Erdogan’s AKP Party has not become a “Muslim-democratic party” along the lines of the Christian-democratic parties in Europe, such as the CDU in Germany, as many had hoped for. Turkey is ranked 17th of 102 countries as most antisemitic, according to the Anti-Defamation League, even surpassing Iran. The acceleration of Jews leaving Turkey in recent years confirms this. Turkey holds the prize as the world’s biggest incarcerator of journalists. The AKP has become an anti-diversity, anti-minority and anti-secular party.
Just as in the Iraqi Kurdish region, the Syrian Kurdish region offers a place of refuge to religious and ethnic minorities: Kurds, Assyro-Chaldeans, Armenians and Arabs live without killing each other over questions of identity. Together, they have established an administration. These are the very minorities that McGurk said would be most at risk in the event of Turkish intervention.

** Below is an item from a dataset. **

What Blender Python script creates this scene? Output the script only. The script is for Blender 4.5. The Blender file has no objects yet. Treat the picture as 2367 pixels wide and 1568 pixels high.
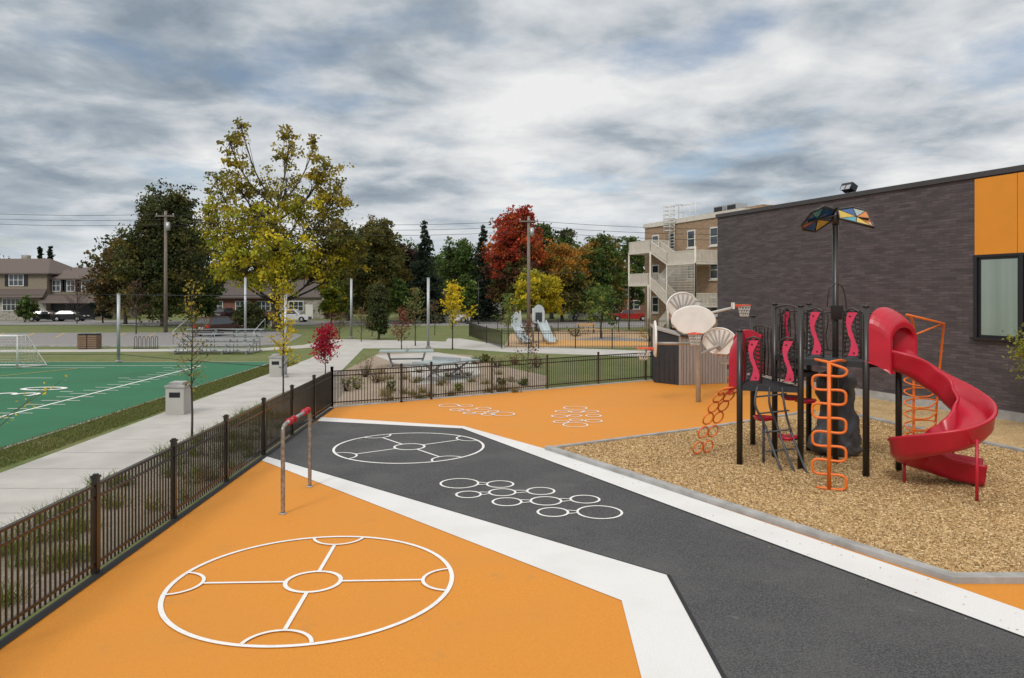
import bpy, math, random
import numpy as np
from mathutils import Vector, Matrix
random.seed(7); rng=np.random.default_rng(7)
# ---------- survey calibration: camera at origin, height H, looking +Y ----------
H=3.7; F=1730.0; HOR=680.0; CX=1183.5
def G(u,v,z=0.0):
    y=F*(H-z)/(v-HOR); return ((u-CX)/F*y, y)
def X(u,y): return (u-CX)/F*y
def Z(v,y): return H-(v-HOR)/F*y
scene=bpy.context.scene
# ---------- materials ----------
def new_mat(name):
    m=bpy.data.materials.new(name); m.use_nodes=True
    nt=m.node_tree; b=nt.nodes["Principled BSDF"]; return m,nt,b
def mat(name,c,rough=0.6,metal=0.0,c2=None,scale=5.0,detail=6,bump=0.0,bscale=None,spec=0.5,coord='Object',lo=0.35,hi=0.65,c3=None,s3=0.6,f3=0.5,stretch=None,c4=None,s4=3.0,t4=.66):
    m,nt,b=new_mat(name); L=nt.links.new
    b.inputs['Roughness'].default_value=rough; b.inputs['Metallic'].default_value=metal
    b.inputs['Specular IOR Level'].default_value=spec
    c=tuple(c)+(1,)
    if c2 is None:
        c2=tuple(min(1,k*0.85) for k in c[:3])
    tc=nt.nodes.new('ShaderNodeTexCoord'); vec=tc.outputs[coord]
    if stretch:
        mp=nt.nodes.new('ShaderNodeMapping'); mp.inputs['Scale'].default_value=stretch; L(vec,mp.inputs[0]); vec=mp.outputs[0]
    n=nt.nodes.new('ShaderNodeTexNoise'); n.inputs['Scale'].default_value=scale; n.inputs['Detail'].default_value=detail; L(vec,n.inputs['Vector'])
    mr=nt.nodes.new('ShaderNodeMapRange'); mr.inputs[1].default_value=lo; mr.inputs[2].default_value=hi; L(n.outputs['Fac'],mr.inputs[0])
    mx=nt.nodes.new('ShaderNodeMix'); mx.data_type='RGBA'; L(mr.outputs[0],mx.inputs[0]); mx.inputs[6].default_value=c; mx.inputs[7].default_value=tuple(c2)+(1,)
    out=mx.outputs[2]
    for cc_,ss_,a_,b_,ff_ in ((c3,s3,.45,.7,f3),(c4,s4,t4,t4+.1,.6)):
        if cc_ is None: continue
        n3=nt.nodes.new('ShaderNodeTexNoise'); n3.inputs['Scale'].default_value=ss_; n3.inputs['Detail'].default_value=6; n3.inputs['Roughness'].default_value=.6; L(vec,n3.inputs['Vector'])
        m3=nt.nodes.new('ShaderNodeMapRange'); m3.inputs[1].default_value=a_; m3.inputs[2].default_value=b_; m3.inputs[4].default_value=ff_; L(n3.outputs['Fac'],m3.inputs[0])
        x3=nt.nodes.new('ShaderNodeMix'); x3.data_type='RGBA'; L(m3.outputs[0],x3.inputs[0]); L(out,x3.inputs[6]); x3.inputs[7].default_value=tuple(cc_)+(1,)
        out=x3.outputs[2]
    L(out,b.inputs['Base Color'])
    if bump>0:
        nb=nt.nodes.new('ShaderNodeTexNoise'); nb.inputs['Scale'].default_value=bscale or scale*3; nb.inputs['Detail'].default_value=4; L(vec,nb.inputs['Vector'])
        bp=nt.nodes.new('ShaderNodeBump'); bp.inputs['Strength'].default_value=bump; bp.inputs['Distance'].default_value=0.02; L(nb.outputs['Fac'],bp.inputs['Height']); L(bp.outputs[0],b.inputs['Normal'])
    return m
def brick(name,ca,cb,mortar,w=0.3,h=0.09,coord='UV',rough=.75,noise=.5):
    m,nt,b=new_mat(name); L=nt.links.new
    tc=nt.nodes.new('ShaderNodeTexCoord')
    br=nt.nodes.new('ShaderNodeTexBrick'); br.inputs['Scale'].default_value=1; br.inputs['Brick Width'].default_value=w; br.inputs['Row Height'].default_value=h
    br.inputs['Mortar Size'].default_value=0.008; br.inputs['Color1'].default_value=(*ca,1); br.inputs['Color2'].default_value=(*cb,1); br.inputs['Mortar'].default_value=(*mortar,1); br.inputs['Bias'].default_value=0.0
    L(tc.outputs[coord],br.inputs['Vector'])
    mp=nt.nodes.new('ShaderNodeMapping'); mp.inputs['Scale'].default_value=(1.2,5.5,1); L(tc.outputs[coord],mp.inputs[0])
    n=nt.nodes.new('ShaderNodeTexNoise'); n.inputs['Scale'].default_value=1.2; n.inputs['Detail'].default_value=7; n.inputs['Roughness'].default_value=.7; L(mp.outputs[0],n.inputs['Vector'])
    mr=nt.nodes.new('ShaderNodeMapRange'); mr.inputs[1].default_value=.3; mr.inputs[2].default_value=.7; mr.inputs[3].default_value=1-noise; mr.inputs[4].default_value=1+noise; L(n.outputs['Fac'],mr.inputs[0])
    mu=nt.nodes.new('ShaderNodeVectorMath'); mu.operation='SCALE'; L(br.outputs['Color'],mu.inputs[0]); L(mr.outputs[0],mu.inputs['Scale'])
    L(mu.outputs[0],b.inputs['Base Color']); b.inputs['Roughness'].default_value=rough
    bp=nt.nodes.new('ShaderNodeBump'); bp.inputs['Strength'].default_value=.5; bp.inputs['Distance'].default_value=.01; bp.invert=True; L(br.outputs['Fac'],bp.inputs['Height']); L(bp.outputs[0],b.inputs['Normal'])
    return m
M={}
M['grass']=mat('grass',(.085,.12,.028),.9,c2=(.13,.155,.04),scale=2.5,bump=.8,bscale=30,c3=(.20,.17,.07),s3=.35,f3=.6)
M['turf']=mat('turf',(.012,.12,.052),.85,c2=(.02,.155,.07),scale=60,bump=.4,bscale=90,c3=(.014,.095,.042),s3=.25,f3=.6)
M['orange']=mat('orange_rubber',(.68,.262,.022),.75,c2=(.60,.225,.018),scale=55,detail=3,bump=.25,bscale=110,c3=(.58,.235,.028),s3=.45,f3=.7,c4=(.50,.22,.045),s4=1.6,t4=.62)
M['white_rub']=mat('white_rubber',(.75,.745,.735),.7,c2=(.67,.665,.655),scale=50,detail=3,bump=.15,bscale=100,c3=(.60,.59,.57),s3=.8,f3=.5)
M['white_line']=mat('white_paint',(.80,.79,.77),.6,c2=(.66,.65,.62),scale=8,lo=.5,hi=.8)
M['yellow_line']=mat('yellow_paint',(.55,.38,.05),.7)
M['asphalt']=mat('asphalt',(.030,.030,.032),.88,c2=(.115,.115,.118),scale=48,detail=5,lo=.36,hi=.68,bump=.6,bscale=110,c3=(.12,.119,.12),s3=.55,f3=.5,c4=(.19,.185,.18),s4=2.2,t4=.66)
M['road']=mat('road_asphalt',(.19,.18,.18),.9,c2=(.24,.23,.228),scale=3)
M['black_rub']=mat('black_rubber',(.018,.018,.02),.8)
M['concrete']=mat('concrete',(.48,.465,.435),.85,c2=(.41,.395,.37),scale=1.2,bump=.15,bscale=60,c3=(.34,.33,.305),s3=.5,f3=.5)
M['curb']=mat('curb_concrete',(.40,.395,.385),.85,c2=(.28,.275,.265),scale=3,bump=.2,bscale=50)
M['gravel']=mat('gravel',(.40,.32,.24),.95,c2=(.24,.185,.14),scale=14,bump=.8,bscale=40,c3=(.18,.15,.08),s3=.6,f3=.3)
M['soil']=mat('soil_bed',(.16,.13,.10),.95,c2=(.27,.24,.20),scale=25,bump=.9,bscale=50,c3=(.08,.10,.03),s3=.9,f3=.5)
M['sandpad']=mat('sand_pad',(.46,.31,.18),.9,c2=(.38,.26,.15),scale=4)
M['padorange']=mat('faded_orange_pad',(.58,.30,.08),.85,c2=(.5,.27,.08),scale=2)
M['blackm']=mat('black_metal',(.012,.011,.010),.35,metal=.0,spec=.6,c2=(.02,.016,.013),scale=4)
M['bronze']=mat('bronze_black_metal',(.012,.009,.007),.28,spec=.7,c2=(.022,.015,.010),scale=2)
M['galv']=mat('galvanised_steel',(.46,.48,.50),.4,metal=.5,c2=(.38,.40,.42),scale=9)
M['steelp']=mat('worn_steel',(.40,.36,.31),.4,metal=.6,c2=(.22,.19,.17),scale=14)
M['red']=mat('red_plastic',(.50,.010,.032),.32,c2=(.42,.009,.026),scale=2.5,spec=.5)
M['redp']=mat('magenta_red_panel',(.62,.035,.10),.45)
M['orangem']=mat('orange_powdercoat',(.80,.17,.015),.4,c2=(.70,.14,.012))
M['rock']=mat('dark_moulded_plastic',(.04,.045,.052),.5,c2=(.085,.09,.10),scale=4,bump=.9,bscale=6)
M['deck']=mat('deck_coating',(.02,.022,.026),.6)
M['whitep']=mat('white_plastic',(.80,.785,.745),.45,c2=(.72,.705,.665),scale=3)
M['cream']=mat('cream_steel',(.66,.62,.55),.6,c2=(.58,.54,.48),scale=3)
M['net']=mat('net_cord',(.7,.7,.68),.8)
M['rim']=mat('orange_rim',(.75,.10,.03),.4)
M['postg']=mat('grey_post',(.46,.44,.42),.45,c2=(.38,.36,.34))
M['taupe']=mat('taupe_siding',(.34,.30,.275),.65,c2=(.27,.24,.22),scale=30,stretch=(1,1,.05))
M['charcoal']=mat('charcoal_siding',(.02,.021,.024),.6,c2=(.03,.03,.034),scale=6)
M['brickd']=brick('dark_brick',(.100,.080,.086),(.060,.049,.054),(.052,.046,.047),.42,.088,noise=.30)
M['brickt']=brick('tan_brick',(.36,.24,.145),(.28,.18,.105),(.35,.28,.22),.3,.12,noise=.2)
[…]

A quarter century of hindsight indicates the ideal solution today for the Syrian Kurds and other minorities would be a replication of the “no-fly-zone” that the Americans, French and British set up to protect Iraq’s Kurds in 1991 in the context of the first Gulf War. It would be a common-sense solution. This formula stabilized and pacified the Iraqi Kurdistan region, protecting it against Saddam Hussein’s army, which had not hesitated to resort to chemical weapons in its war against the Kurds. The Kurdish region of northern Iraq has since become the safest and most economically prosperous of all of Iraq.
Just as with the Golan Heights and its Syrian-Israeli border where Israel insisted on the removal of all Iranian and Hezbollah forces and the return of Syrian troops, the Syrian Kurdish approach could be the same: choosing between a rock and a hard place. Anything but Turkey. This could see them accepting a limited Syrian presence along the border with Turkey.
Through their long history of self-defense and resistance, a forgotten people oppressed by the Middle East’s authoritarian regimes, the Kurds have demonstrated that they are able to defend themselves against external attacks if they are not attacked from the air. This “security zone” currently under development will need take this into consideration. This gesture on the part of the international community toward its allies in the war against international terrorism would be the very minimum. These allies have paid a heavy price: thousands of victims and the destruction of their cities in a conflict that has taken on the mantle of a mini-world war.
More than ever, a strategic long-term vision is needed. The full range of ingredients that triggered the Syrian civil war eight years ago are still in place and Assad’s dictatorship is still in power. Eight years ago, we had not yet seen half a million deaths, 10 million people displaced and a million refugees in Europe. If we fail to manage the recent victory, which is only one battle in the global war against terrorism, we will only have ourselves to blame for the even bigger crises that follow.
The writer is a researcher and former director of The Representation of The Regional Government of Iraqi Kurdistan in Paris.